Cette stratégie d’alignement s’est confirmée au Conseil de sécurité des Nations unies, lorsque l’Algérie a voté en faveur d’une résolution américaine sur Gaza, pourtant rejetée par le Hamas lui-même. Ce vote, que rien ne justifiait diplomatiquement pour Alger, a montré l’étendue du repositionnement en cours. L’État algérien, qui dénonçait encore récemment l’impérialisme américain et les alliances israélo-arabes, s’est retrouvé à soutenir un texte qui prévoit une force multinationale dans Gaza et un rôle israélien dans la phase post-Hamas. Le contraste entre son discours interne et ses actes internationaux est devenu impossible à cacher.
Cette dynamique se retrouve aussi à Paris, où Chems-Eddine Hafiz, recteur de la Grande Mosquée et relais essentiel du régime algérien en Europe, a accueilli Charles Kushner, nouvel ambassadeur américain en France et père de Jared Kushner, architecte des Accords d’Abraham. Cette image, inimaginable il y a encore cinq ans, dit tout du recalibrage en cours : l’Algérie, farouchement opposée aux Accords d’Abraham et à la normalisation du Maroc, cherche désormais à se frayer une place auprès de ceux qui ont conçu ces mêmes accords.

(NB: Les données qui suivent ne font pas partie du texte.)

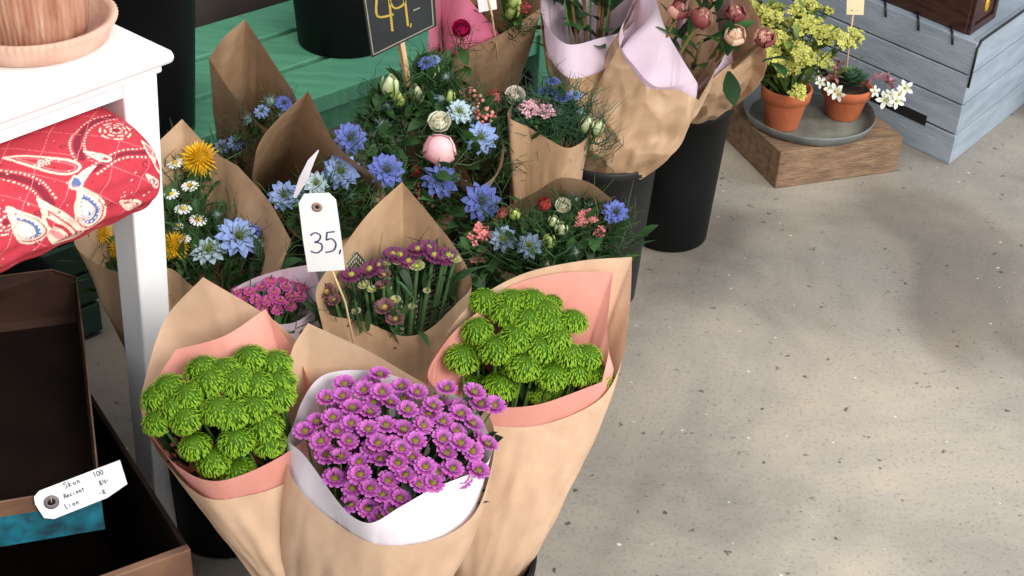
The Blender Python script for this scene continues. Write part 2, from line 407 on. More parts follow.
def peony(co, ct, cs=(64, 104, 44), rb=.31):
    mb = MB(); mb.ball((0, 0, .02 if rb > .35 else 0), rb, ct if rb > .35 else tuple(u*.7+v*.3 for u, v in zip(co, ct)), 16, 10, 1.1)
    for ring, k in ((0, 5), (1, 6), (2, 5)):
        for i in range(k):
            az = 2*PI*i/k+ring*.7+G.uniform(-.2, .2)
            g = G.uniform(.7, 1.2); cc = co if G.random() < .6 else ct
            e = -.35 if ring == 0 else (.0 if ring == 1 else .3)
            L = .78-.12*ring
            r = .26-.03*ring
            mb.petal(L, .5-.08*ring, az, e+.5, e+2.5+.1*ring, r*.6, -.3+.12*ring, 7, -.3, .16, tuple(v*g for v in cc), tuple((v*.8+u*.2)*g for v, u in zip(cc, ct)), base=.6)
    for k in range(4): mb.petal(.34, .26, 2*PI*k/4+.4, -.2, 1.3, .05, -.36, 4, .8, .25, lc(*cs), lc(98, 124, 66))
    return mb, None
def cluster(c, c2, n=16, tiny=.09, star=True, green=True):
    mb = MB()
    for i in range(n):
        f = (i+.5)/n; r = .42*math.sqrt(f); a = i*2.4+G.uniform(-.3, .3); z = .18*(1-f)+G.uniform(-.08, .08)
        p = V((r*math.cos(a), r*math.sin(a), z)); g = G.uniform(.8, 1.15)
        mt = Matrix.Translation(p) @ Matrix.Rotation(G.uniform(-.5, .5), 4, 'X') @ Matrix.Rotation(G.uniform(-.5, .5), 4, 'Y')
        if star and G.random() < .75:
            for k in range(4): mb.petal(tiny*1.15, tiny, 2*PI*k/4+a, .35, .0, .01, 0, 3, .3, .2, tuple(v*g for v in c2), tuple(v*g for v in c), mat=mt)
        else: mb.ball(p, tiny*.6, tuple(v*g for v in (c if G.random() < .6 else c2)), 7, 5, 1.2)
        if green: mb.tube([V((0, 0, -.5)), V((p.x*.6, p.y*.6, -.2)), p], .012, 4, lc(70, 104, 48), False)
    return mb, None
def bud(c0, c1):
    mb = MB()
    mb.lathe([(.001, -.5), (.1, -.45), (.2, -.2), (.21, .05), (.14, .33), (.05, .48), (.001, .5)], 12, [c0, c0, c0, c0, c1, c1, c1])
    for k in range(4): mb.petal(1.0, .34, 2*PI*k/4, .6, 1.95, .06, -.45, 6, .3, .3, c0, c1, base=.4)
    for k in range(3): mb.petal(.42, .16, 2*PI*k/3+.5, .5, 1.4, .04, -.52, 4, .9, .25, lc(60, 100, 40), lc(96, 140, 60))
    return mb, None
def seedpod():
    mb = MB(); mb.ball((0, 0, 0), .22, lc(128, 150, 140), 10, 8, 1.1)
    for k in range(40):
        a = G.uniform(0, 2*PI); e = G.uniform(-.6, 1.2); l = G.uniform(.35, .5)
        d = V((math.cos(a)*math.cos(e), math.sin(a)*math.cos(e), math.sin(e)))
        mb.tube([d*.15, d*l*.7, d*l], [.022, .018, .006], 3, lc(120, 150, 150), False)
    return mb, None
def star5():
    mb = MB()
    for k in range(5): mb.petal(.5, .26, 2*PI*k/5, .5, .0, .03, 0, 4, .9, .2, lc(214, 220, 190), lc(250, 250, 246), base=.4)
    c = MB(); c.ball((0, 0, .05), .09, lc(200, 180, 90), 8, 5)
    return mb, c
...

Les raisons de ce virage sont connues. L’Algérie traverse un isolement diplomatique inédit. Son influence au Sahel s’est effondrée. Ses relations avec l’Europe se sont dégradées. Les États-Unis multiplient les pressions, parfois les menaces, parfois les humiliations publiques. Et pendant que le Maroc consolide son partenariat stratégique avec Washington et renforce son rôle dans l’espace atlantique et africain, Alger voit sa marge d’action se réduire à vue d’œil.
Dans cette configuration, le régime algérien n’a qu’une seule carte : montrer à Washington qu’il peut devenir “utile”, quitte à sacrifier ses anciennes postures idéologiques. L’obsession envers le Maroc joue aussi un rôle majeur. Depuis 2020, la propagande algérienne présentait la normalisation maroco-israélienne comme une trahison, un crime historique et l’abandon ultime de la Palestine. Elle accusait Rabat de s’être “vendu”, d’avoir renié ses principes, d’agir contre les Arabes, contre l’Afrique, contre la morale.
Or voilà que la même Algérie découvre que, finalement, la normalisation… pourrait lui convenir. Le discours de “principes”, celui qui servait d’arme politique contre le Royaume, se fracasse contre le mur de la réalité diplomatique. L’État algérien est prêt à assumer ce qu’il condamnait chez les autres. Il ne veut plus être perçu comme un pays isolé, hostile, rétrograde, figé dans les années soixante. Il veut être reconnu, regardé, pris au sérieux, même si cela implique d’avaler publiquement tout ce qu’il a hurlé pendant des années.
Le régime parle de résistance à son peuple, mais de disponibilité à Washington. Il invoque Boumediène dans ses discours internes, mais pratique l’alignement dans les chancelleries étrangères. Il insulte le Maroc pour ses relations avec Israël, mais se prépare discrètement à faire exactement la même chose.
C’est peut-être cela, au fond, la vraie rupture historique. L’Algérie n’a pas seulement ouvert la porte à Israël : elle a ouvert la porte à la vérité. Celle d’un régime qui ne croit plus à ses propres slogans, qui cherche désespérément à sortir de l’isolement, et qui, pour la première fois depuis soixante ans, renonce à ce qu’il présentait comme “non négociable”.
La normalisation n’est plus une hypothèse lointaine. C’est désormais un chemin que le régime explore, doucement, timidement, mais avec une détermination visible pour quiconque observe la scène diplomatique. Et ce retournement n’a rien à voir avec la Palestine. Il a tout à voir avec Washington. Et encore plus avec Rabat.